(WHAT TO PRODUCE) Transcribe the entries below exactly.

(DATA FOR THIS TASK)
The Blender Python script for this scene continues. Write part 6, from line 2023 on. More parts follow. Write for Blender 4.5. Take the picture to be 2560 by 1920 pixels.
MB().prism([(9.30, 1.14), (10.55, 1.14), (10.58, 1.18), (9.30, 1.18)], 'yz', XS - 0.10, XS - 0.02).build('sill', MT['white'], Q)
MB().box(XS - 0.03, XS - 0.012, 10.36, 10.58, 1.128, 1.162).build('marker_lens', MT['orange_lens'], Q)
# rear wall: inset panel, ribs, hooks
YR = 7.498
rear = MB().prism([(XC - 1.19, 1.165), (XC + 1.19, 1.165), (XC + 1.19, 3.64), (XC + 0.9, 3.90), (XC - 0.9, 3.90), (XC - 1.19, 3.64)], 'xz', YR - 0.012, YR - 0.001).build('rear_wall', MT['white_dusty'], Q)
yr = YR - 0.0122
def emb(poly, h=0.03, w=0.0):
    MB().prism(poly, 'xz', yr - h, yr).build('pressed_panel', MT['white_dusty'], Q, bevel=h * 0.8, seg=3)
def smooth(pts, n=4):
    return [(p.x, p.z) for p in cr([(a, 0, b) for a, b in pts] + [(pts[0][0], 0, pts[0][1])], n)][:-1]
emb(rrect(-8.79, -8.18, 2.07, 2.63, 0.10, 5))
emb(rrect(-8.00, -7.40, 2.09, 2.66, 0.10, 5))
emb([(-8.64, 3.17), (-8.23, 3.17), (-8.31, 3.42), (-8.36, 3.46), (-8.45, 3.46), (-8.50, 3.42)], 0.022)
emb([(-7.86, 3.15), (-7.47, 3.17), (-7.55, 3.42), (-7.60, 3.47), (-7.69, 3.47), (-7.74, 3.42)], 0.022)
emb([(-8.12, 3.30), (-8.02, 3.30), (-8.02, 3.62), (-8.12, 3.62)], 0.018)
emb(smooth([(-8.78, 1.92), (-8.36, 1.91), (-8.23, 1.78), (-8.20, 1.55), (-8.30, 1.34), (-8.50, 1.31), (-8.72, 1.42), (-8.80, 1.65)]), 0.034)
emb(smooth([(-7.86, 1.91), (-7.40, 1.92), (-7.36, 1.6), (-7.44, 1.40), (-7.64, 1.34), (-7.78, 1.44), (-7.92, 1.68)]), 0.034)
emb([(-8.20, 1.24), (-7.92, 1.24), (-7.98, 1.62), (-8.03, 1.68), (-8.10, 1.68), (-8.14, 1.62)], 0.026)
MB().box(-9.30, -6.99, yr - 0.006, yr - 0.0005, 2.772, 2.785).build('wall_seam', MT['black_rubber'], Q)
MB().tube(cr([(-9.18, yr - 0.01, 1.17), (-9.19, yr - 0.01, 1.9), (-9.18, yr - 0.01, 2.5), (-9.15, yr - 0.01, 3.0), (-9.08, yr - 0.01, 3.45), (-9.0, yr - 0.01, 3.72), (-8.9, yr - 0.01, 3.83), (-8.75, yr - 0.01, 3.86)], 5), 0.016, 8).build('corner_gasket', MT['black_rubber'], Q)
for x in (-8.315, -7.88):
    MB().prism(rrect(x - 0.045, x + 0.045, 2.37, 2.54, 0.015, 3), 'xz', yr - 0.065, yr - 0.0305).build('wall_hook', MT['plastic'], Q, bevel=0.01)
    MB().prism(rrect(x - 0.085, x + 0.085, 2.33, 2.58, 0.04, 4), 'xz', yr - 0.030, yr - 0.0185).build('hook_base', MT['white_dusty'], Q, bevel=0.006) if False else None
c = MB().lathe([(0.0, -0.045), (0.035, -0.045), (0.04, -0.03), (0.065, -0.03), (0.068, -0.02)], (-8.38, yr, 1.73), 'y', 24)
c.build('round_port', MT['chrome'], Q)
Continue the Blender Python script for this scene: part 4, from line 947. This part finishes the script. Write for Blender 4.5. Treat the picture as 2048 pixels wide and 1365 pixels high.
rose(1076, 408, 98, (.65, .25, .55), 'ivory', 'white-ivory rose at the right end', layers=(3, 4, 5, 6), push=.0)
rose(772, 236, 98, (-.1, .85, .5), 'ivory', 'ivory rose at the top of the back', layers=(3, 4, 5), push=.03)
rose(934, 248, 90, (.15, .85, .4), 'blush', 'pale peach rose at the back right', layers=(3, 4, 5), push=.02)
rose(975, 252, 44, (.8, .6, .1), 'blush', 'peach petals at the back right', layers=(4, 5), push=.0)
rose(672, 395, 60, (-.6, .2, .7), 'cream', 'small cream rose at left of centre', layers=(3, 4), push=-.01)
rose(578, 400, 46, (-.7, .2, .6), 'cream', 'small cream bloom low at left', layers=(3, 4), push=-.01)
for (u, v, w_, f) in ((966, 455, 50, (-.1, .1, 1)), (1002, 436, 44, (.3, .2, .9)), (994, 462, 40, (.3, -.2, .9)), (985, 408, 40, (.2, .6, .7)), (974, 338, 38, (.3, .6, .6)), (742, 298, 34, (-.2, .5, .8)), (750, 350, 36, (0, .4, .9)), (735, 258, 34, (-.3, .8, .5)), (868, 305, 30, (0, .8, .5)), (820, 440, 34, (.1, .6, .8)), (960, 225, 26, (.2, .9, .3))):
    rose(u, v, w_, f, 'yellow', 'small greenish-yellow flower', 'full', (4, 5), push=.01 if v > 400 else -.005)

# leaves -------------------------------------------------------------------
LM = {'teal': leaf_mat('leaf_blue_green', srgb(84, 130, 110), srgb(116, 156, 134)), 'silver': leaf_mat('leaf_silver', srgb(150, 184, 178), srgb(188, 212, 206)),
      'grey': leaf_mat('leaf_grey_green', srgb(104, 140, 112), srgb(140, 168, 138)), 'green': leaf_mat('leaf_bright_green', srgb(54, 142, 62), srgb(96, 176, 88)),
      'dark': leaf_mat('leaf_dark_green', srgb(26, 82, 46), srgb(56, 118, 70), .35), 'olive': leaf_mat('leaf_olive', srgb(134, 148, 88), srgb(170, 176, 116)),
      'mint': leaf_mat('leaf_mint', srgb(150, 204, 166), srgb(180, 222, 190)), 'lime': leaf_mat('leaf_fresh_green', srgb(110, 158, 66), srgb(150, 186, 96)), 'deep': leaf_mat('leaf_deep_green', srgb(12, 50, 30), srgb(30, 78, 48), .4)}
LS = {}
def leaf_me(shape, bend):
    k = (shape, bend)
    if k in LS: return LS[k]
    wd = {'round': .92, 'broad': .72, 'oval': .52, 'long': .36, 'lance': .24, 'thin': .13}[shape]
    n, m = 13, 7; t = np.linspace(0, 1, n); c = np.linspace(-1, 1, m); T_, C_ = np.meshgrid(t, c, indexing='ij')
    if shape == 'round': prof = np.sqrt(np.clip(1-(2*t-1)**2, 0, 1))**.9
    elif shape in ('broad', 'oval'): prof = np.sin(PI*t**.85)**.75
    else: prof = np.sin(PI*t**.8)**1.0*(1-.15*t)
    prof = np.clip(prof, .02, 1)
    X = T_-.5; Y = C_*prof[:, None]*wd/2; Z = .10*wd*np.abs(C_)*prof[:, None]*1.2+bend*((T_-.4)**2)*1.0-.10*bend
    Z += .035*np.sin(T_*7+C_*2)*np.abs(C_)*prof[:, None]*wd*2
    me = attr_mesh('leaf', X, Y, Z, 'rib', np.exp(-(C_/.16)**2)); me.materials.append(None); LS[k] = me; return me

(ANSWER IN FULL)
The Blender Python script for this scene continues. Write part 6, from line 2023 on. More parts follow. Write for Blender 4.5. Take the picture to be 2560 by 1920 pixels.
MB().prism([(9.30, 1.14), (10.55, 1.14), (10.58, 1.18), (9.30, 1.18)], 'yz', XS - 0.10, XS - 0.02).build('sill', MT['white'], Q)
MB().box(XS - 0.03, XS - 0.012, 10.36, 10.58, 1.128, 1.162).build('marker_lens', MT['orange_lens'], Q)
# rear wall: inset panel, ribs, hooks
YR = 7.498
rear = MB().prism([(XC - 1.19, 1.165), (XC + 1.19, 1.165), (XC + 1.19, 3.64), (XC + 0.9, 3.90), (XC - 0.9, 3.90), (XC - 1.19, 3.64)], 'xz', YR - 0.012, YR - 0.001).build('rear_wall', MT['white_dusty'], Q)
yr = YR - 0.0122
def emb(poly, h=0.03, w=0.0):
    MB().prism(poly, 'xz', yr - h, yr).build('pressed_panel', MT['white_dusty'], Q, bevel=h * 0.8, seg=3)
def smooth(pts, n=4):
    return [(p.x, p.z) for p in cr([(a, 0, b) for a, b in pts] + [(pts[0][0], 0, pts[0][1])], n)][:-1]
emb(rrect(-8.79, -8.18, 2.07, 2.63, 0.10, 5))
emb(rrect(-8.00, -7.40, 2.09, 2.66, 0.10, 5))
emb([(-8.64, 3.17), (-8.23, 3.17), (-8.31, 3.42), (-8.36, 3.46), (-8.45, 3.46), (-8.50, 3.42)], 0.022)
emb([(-7.86, 3.15), (-7.47, 3.17), (-7.55, 3.42), (-7.60, 3.47), (-7.69, 3.47), (-7.74, 3.42)], 0.022)
emb([(-8.12, 3.30), (-8.02, 3.30), (-8.02, 3.62), (-8.12, 3.62)], 0.018)
emb(smooth([(-8.78, 1.92), (-8.36, 1.91), (-8.23, 1.78), (-8.20, 1.55), (-8.30, 1.34), (-8.50, 1.31), (-8.72, 1.42), (-8.80, 1.65)]), 0.034)
emb(smooth([(-7.86, 1.91), (-7.40, 1.92), (-7.36, 1.6), (-7.44, 1.40), (-7.64, 1.34), (-7.78, 1.44), (-7.92, 1.68)]), 0.034)
emb([(-8.20, 1.24), (-7.92, 1.24), (-7.98, 1.62), (-8.03, 1.68), (-8.10, 1.68), (-8.14, 1.62)], 0.026)
MB().box(-9.30, -6.99, yr - 0.006, yr - 0.0005, 2.772, 2.785).build('wall_seam', MT['black_rubber'], Q)
MB().tube(cr([(-9.18, yr - 0.01, 1.17), (-9.19, yr - 0.01, 1.9), (-9.18, yr - 0.01, 2.5), (-9.15, yr - 0.01, 3.0), (-9.08, yr - 0.01, 3.45), (-9.0, yr - 0.01, 3.72), (-8.9, yr - 0.01, 3.83), (-8.75, yr - 0.01, 3.86)], 5), 0.016, 8).build('corner_gasket', MT['black_rubber'], Q)
for x in (-8.315, -7.88):
    MB().prism(rrect(x - 0.045, x + 0.045, 2.37, 2.54, 0.015, 3), 'xz', yr - 0.065, yr - 0.0305).build('wall_hook', MT['plastic'], Q, bevel=0.01)
    MB().prism(rrect(x - 0.085, x + 0.085, 2.33, 2.58, 0.04, 4), 'xz', yr - 0.030, yr - 0.0185).build('hook_base', MT['white_dusty'], Q, bevel=0.006) if False else None
c = MB().lathe([(0.0, -0.045), (0.035, -0.045), (0.04, -0.03), (0.065, -0.03), (0.068, -0.02)], (-8.38, yr, 1.73), 'y', 24)
c.build('round_port', MT['chrome'], Q)
Continue the Blender Python script for this scene: part 4, from line 947. This part finishes the script. Write for Blender 4.5. Treat the picture as 2048 pixels wide and 1365 pixels high.
rose(1076, 408, 98, (.65, .25, .55), 'ivory', 'white-ivory rose at the right end', layers=(3, 4, 5, 6), push=.0)
rose(772, 236, 98, (-.1, .85, .5), 'ivory', 'ivory rose at the top of the back', layers=(3, 4, 5), push=.03)
rose(934, 248, 90, (.15, .85, .4), 'blush', 'pale peach rose at the back right', layers=(3, 4, 5), push=.02)
rose(975, 252, 44, (.8, .6, .1), 'blush', 'peach petals at the back right', layers=(4, 5), push=.0)
rose(672, 395, 60, (-.6, .2, .7), 'cream', 'small cream rose at left of centre', layers=(3, 4), push=-.01)
rose(578, 400, 46, (-.7, .2, .6), 'cream', 'small cream bloom low at left', layers=(3, 4), push=-.01)
for (u, v, w_, f) in ((966, 455, 50, (-.1, .1, 1)), (1002, 436, 44, (.3, .2, .9)), (994, 462, 40, (.3, -.2, .9)), (985, 408, 40, (.2, .6, .7)), (974, 338, 38, (.3, .6, .6)), (742, 298, 34, (-.2, .5, .8)), (750, 350, 36, (0, .4, .9)), (735, 258, 34, (-.3, .8, .5)), (868, 305, 30, (0, .8, .5)), (820, 440, 34, (.1, .6, .8)), (960, 225, 26, (.2, .9, .3))):
    rose(u, v, w_, f, 'yellow', 'small greenish-yellow flower', 'full', (4, 5), push=.01 if v > 400 else -.005)

# leaves -------------------------------------------------------------------
LM = {'teal': leaf_mat('leaf_blue_green', srgb(84, 130, 110), srgb(116, 156, 134)), 'silver': leaf_mat('leaf_silver', srgb(150, 184, 178), srgb(188, 212, 206)),
      'grey': leaf_mat('leaf_grey_green', srgb(104, 140, 112), srgb(140, 168, 138)), 'green': leaf_mat('leaf_bright_green', srgb(54, 142, 62), srgb(96, 176, 88)),
      'dark': leaf_mat('leaf_dark_green', srgb(26, 82, 46), srgb(56, 118, 70), .35), 'olive': leaf_mat('leaf_olive', srgb(134, 148, 88), srgb(170, 176, 116)),
      'mint': leaf_mat('leaf_mint', srgb(150, 204, 166), srgb(180, 222, 190)), 'lime': leaf_mat('leaf_fresh_green', srgb(110, 158, 66), srgb(150, 186, 96)), 'deep': leaf_mat('leaf_deep_green', srgb(12, 50, 30), srgb(30, 78, 48), .4)}
LS = {}
def leaf_me(shape, bend):
    k = (shape, bend)
    if k in LS: return LS[k]
    wd = {'round': .92, 'broad': .72, 'oval': .52, 'long': .36, 'lance': .24, 'thin': .13}[shape]
    n, m = 13, 7; t = np.linspace(0, 1, n); c = np.linspace(-1, 1, m); T_, C_ = np.meshgrid(t, c, indexing='ij')
    if shape == 'round': prof = np.sqrt(np.clip(1-(2*t-1)**2, 0, 1))**.9
    elif shape in ('broad', 'oval'): prof = np.sin(PI*t**.85)**.75
    else: prof = np.sin(PI*t**.8)**1.0*(1-.15*t)
    prof = np.clip(prof, .02, 1)
    X = T_-.5; Y = C_*prof[:, None]*wd/2; Z = .10*wd*np.abs(C_)*prof[:, None]*1.2+bend*((T_-.4)**2)*1.0-.10*bend
    Z += .035*np.sin(T_*7+C_*2)*np.abs(C_)*prof[:, None]*wd*2
    me = attr_mesh('leaf', X, Y, Z, 'rib', np.exp(-(C_/.16)**2)); me.materials.append(None); LS[k] = me; return me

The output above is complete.